Clement: Das nenne ich parasitäres Verhalten

Der scheidende Bundeswirtschaftsminister Wolfgang Clement sagte, er gehe davon aus, dass der künftige Arbeitsminister Franz Müntefering (beide SPD) den konsequenten Kurs gegen Hartz-IV-Missbrauch fortsetze. Dazu übergebe er ihm ein Maßnahmenpaket mit Vorschlägen zur Unterbindung von Fehlentwicklungen, sagte Clement der Chemnitzer "Freien Presse". Der SPD-Politiker hatte Anfang Oktober ein schärferes Vorgehen gegen Hartz-IV-Betrüger angekündigt. Das Maßnahmenpaket sieht Presseberichten zufolge unter anderem verstärkte Hausbesuche, Datenabgleiche mit den Finanzämtern und Kontrollen der Arbeitsbereitschaft durch Trainingsprogramme mit Anwesenheitspflicht vor.
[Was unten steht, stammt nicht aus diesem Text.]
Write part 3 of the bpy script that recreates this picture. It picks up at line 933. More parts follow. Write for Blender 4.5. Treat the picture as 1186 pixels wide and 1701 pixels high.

Clement sagte, er könne nicht zulassen, dass Menschen auf Kosten anderer lebten und Unterstützung von der Allgemeinheit erhielten, wenn sie nicht dazu berechtigt seien. "Das nenne ich parasitäres Verhalten", unterstrich er. Es gebe ernst zu nehmende Erhebungen, nach denen mindestens zehn Prozent der Langzeitarbeitslosen nicht berechtigt seien, Arbeitslosengeld II zu erhalten. Hinzu kämen noch rund 20 Prozent, die sich weigerten, über ihre Lebensverhältnisse Auskunft zu geben, sagte Clement weiter. Außerdem gebe es "sehr viele" ALG-II-Empfänger, die sich trotz hartnäckiger Bemühungen telefonisch nicht erreichen ließen.

Müntefering sagte dem SPIEGEL, für die Arbeitsmarktreform "Hartz IV" werde deutlich mehr Geld ausgegeben als vorgesehen. Die Ausgaben lägen fast doppelt so hoch wie veranschlagt. Konsequenzen seien unausweichlich. Die Höhe der Leistungen stehe nicht zur Debatte, aber "dass Leute rumtricksen, kann man nicht akzeptieren", sagte Müntefering. "Wir können nicht einfach zuschauen, dass über das Notwendige hinaus, unter Dehnung des Gesetzes, Geld einkassiert wird", betonte er.

Niedersachsens Ministerpräsident Christian Wulff (CDU) plädierte für einen grundlegenden Wandel in der Sozialpolitik. Sozialleistungen sollten mehr nach Bedürftigkeit unterschieden werden, sagte Wulff dem Magazin "Focus". Wer Ansprüche an den Staat stelle müsse auch zur Gegenleistung bereit sein.

Der SPD-Sozialpolitiker Ottmar Schreiner fordert eine "Generalrevision" der "Hartz-IV"-Arbeitsmarktreform. Die Gesetzgebung sei "im Ergebnis völlig verunglückt", sagte der Parteilinke dem Gewerkschaftsmagazin "Transnet-Themen". Schreiner verlangte darin, alle arbeitsmarktpolitischen Instrumente auf ihre Wirksamkeit zu überprüfen und sich anschließend nur auf die effektivsten zu konzentrieren. Die dadurch eingesparten Mittel sollten für berufliche Qualifizierung eingesetzt werden.

Nach Ansicht des Bundestagsabgeordneten können mehr als die Hälfte der derzeit 80 arbeitsmarktpolitischen Instrumente ersatzlos gestrichen werden. Mit dem Geld könne man die Weiterbildung wieder stärken, die vor allem gering Qualifizierten zugute käme. Diese Gruppe hätte immer noch die schlechtesten Berufschancen, sagte er.

Ausdrücklich lehnte Schreiner eine Erhöhung der Mehrwertsteuer zur Senkung der Lohnnebenkosten ab. Die Reduzierung um zwei Beitragspunkte werde zu keinem einzigen zusätzlichen Beschäftigungsverhältnis führen, betonte er. Das Geld sei besser in der beruflichen Bildung und Weiterbildung aufgehoben.